Now, if the Son of God was created by the Father, then He would have had a beginning, would have been one of the subjects “that was made.” But if the Son is the agent responsible for creating all things that are made, then He himself cannot be a thing that was made. And if He is uncreated, has no beginning, then He is God.
Thus, the classic, historic understanding of God is that He is one God who exists as three persons: Father, Son, and Spirit.
Why does this matter? First, because God is a person, how He reveals Himself to us matters.
Second, this shows us that Ultimate Reality is inherently relational. What do I mean? Because God has eternally existed in a tri-personal communion, that means that He has always existed in relationship—and not any relationship, but a relationship of perfect love, delight, and joy. With no imperfections, no sin, no arrogance—the Father, the Son, and the Spirit all love one another perfectly, infinitely, eternally. And it is out of the overflow of that nuclear reactor of loving relationship, that God creates the universe. Which means that Ultimate Reality isn’t only rational, but relational.
Or to put it more simply, in his letter to his church, John can say: “God is love.” That statement would be impossible if God were not triune. To love requires someone or something else. This is why Islam would never claim that God is love—Allah is power, strength, but his love only comes after he creates. It is secondary to Him. Or consider in a secular worldview, where life arises out of time and chance, and the strong dominating the weak—”love” is just a bio-chemical reaction in your brain that serves the purpose of survival. Ultimate reality in that is power; violence; domination—whatever it takes to get ahead. Love in this perspective is secondary.
If love is not essential to Ultimate Reality, than all acts of Love—unless they serve the higher end of Power or Self-preservation, are actually cutting against reality. The person who devotes their life to serving others, who sacrifices money, time, opportunities, with no thought of how it may benefit themselves, they are actually fools.
In the first Harry Potter novel, the villain Voldemort tells the young Harry Potter: “There is no good or evil, there is only power and those to weak to seek it.” That’s Scrooge’s perspective.
Good and evil, those are humbugs, hoaxes, tricks to keep you docile and weak. Those are just made up rules that other people playing the board game have tricked you with so that they could get ahead. If you live a life of love, you’ll likely have to sacrifice and go without. And that’s true.
Yet the whole Harry Potter series and Dickens’ Christmas Carol are just a thinly veiled arguments for why a life of love, friendship and sacrifice is always superior to a life of power, isolation and selfishness.
Kids, there is one cookie left on the plate. You know it would be so good to have it for yourself. But you also know how happy it would make your sibling if they had the cookie. What do you do?
Or, you are with your friends. You notice another kid who has no friends. If you invite them over, they will feel included, you might even make a new friend, but it is also hard and scary and maybe it will kind of spoil the time you have with the friends you like?
Maybe you feel exhausted by showing love, patience, forgiveness to your spouse, to your friend, to your family, and there is this voice that tells you: you need to look out for yourself, put your own needs first, out in the real world no one else is going to take care of you.
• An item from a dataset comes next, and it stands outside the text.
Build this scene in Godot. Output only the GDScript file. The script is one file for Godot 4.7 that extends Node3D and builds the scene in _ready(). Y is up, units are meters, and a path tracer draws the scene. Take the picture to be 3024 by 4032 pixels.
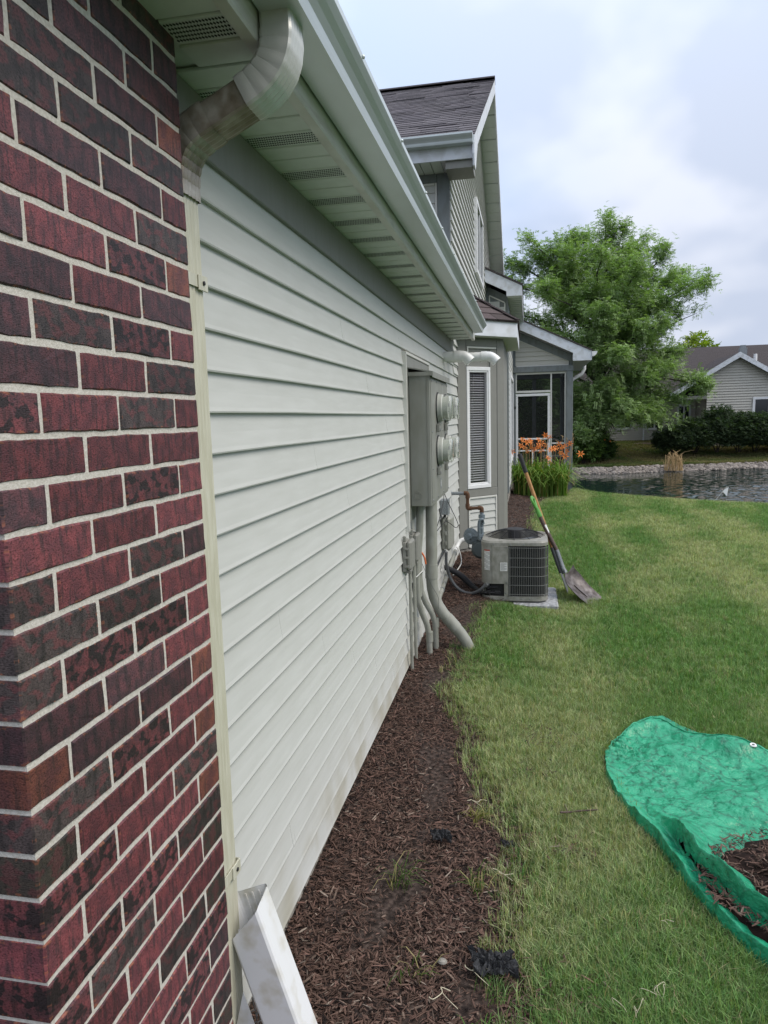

Is that what the real world is like?
Christianity tells us that Love, not Power or domination, is Ultimate. Listen to John’s preamble to his “God is love” statement: “Beloved, let us love one another, for love is from God, and whoever loves has been born of God and knows God. 8 Anyone who does not love does not know God, because God is love,” (1 John 4:7-8).
If you fail to live a life of love, you have failed to understand how life works, what reality is! You don’t know God, the being upon whom all reality sits, the Designer, the Logos. God is love, and His love is not reserved only for Himself in his triune being, but His love extends to us. It makes sense for the Father to love the Son—they are perfect! But loving us came at quite the price. God made this world and made us with a purpose, with a design. We are supposed to be like Him, to know Him, to love Him, to be in communion with Him. So this world is meant to be a world of love! But, we have deviated from that design. We insist on our own way, we fight, we curse, we lie, we put ourselves ahead of others, we ignore God, we dishonor God. And that has caused this sense that our lives and this world feels so chaotic and haphazard. It isn’t because there is no design, it is because we have strayed so far from it.
But God is so loving that He chose not to leave us to ourselves, but He came down. The advent season is where we meditate on the miracle of the Incarnation and God’s heart to be with us. But the purpose of Christmas culminates in Easter. Jesus came to be a perfect example of God’s love to us, even when loving us meant it came at the price of His own life; Jesus came in order to die in our place. Love cost him. But love also overcomes; in Easter, Jesus resurrects from the dead and conquers Satan, forgives our sins, and overcomes the world! Jesus shows us that love—because it always aligns with Ultimate Reality—always wins, even if it costs us.
Right Here
In this is love, not that we have loved God but that he loved us and sent his Son to be the propitiation for our sins. - 1 John 4:10
But notice how personal John makes this…He loved us…for our sins. It is great to hear of stories of people learning this lesson of love abstractly, but the story of the gospel is not just another inspiring story of someone courageously sacrificing for a general group of people, but for you in particular.
Which means that God’s love is not shed abroad the created world in general. It is aimed specifically at persons. At you. God so loved you that He sent His only son to suffer and die in your place, to pay for your sins, so that you could be reconciled to Him.
Ultimate Reality is not out there, where you must earn it, must achieve it, must be worthy for it. It has come down in the person of Jesus Christ, obliterated the sins that have separated you from Him, and has drawn near. All you need to do is to receive it.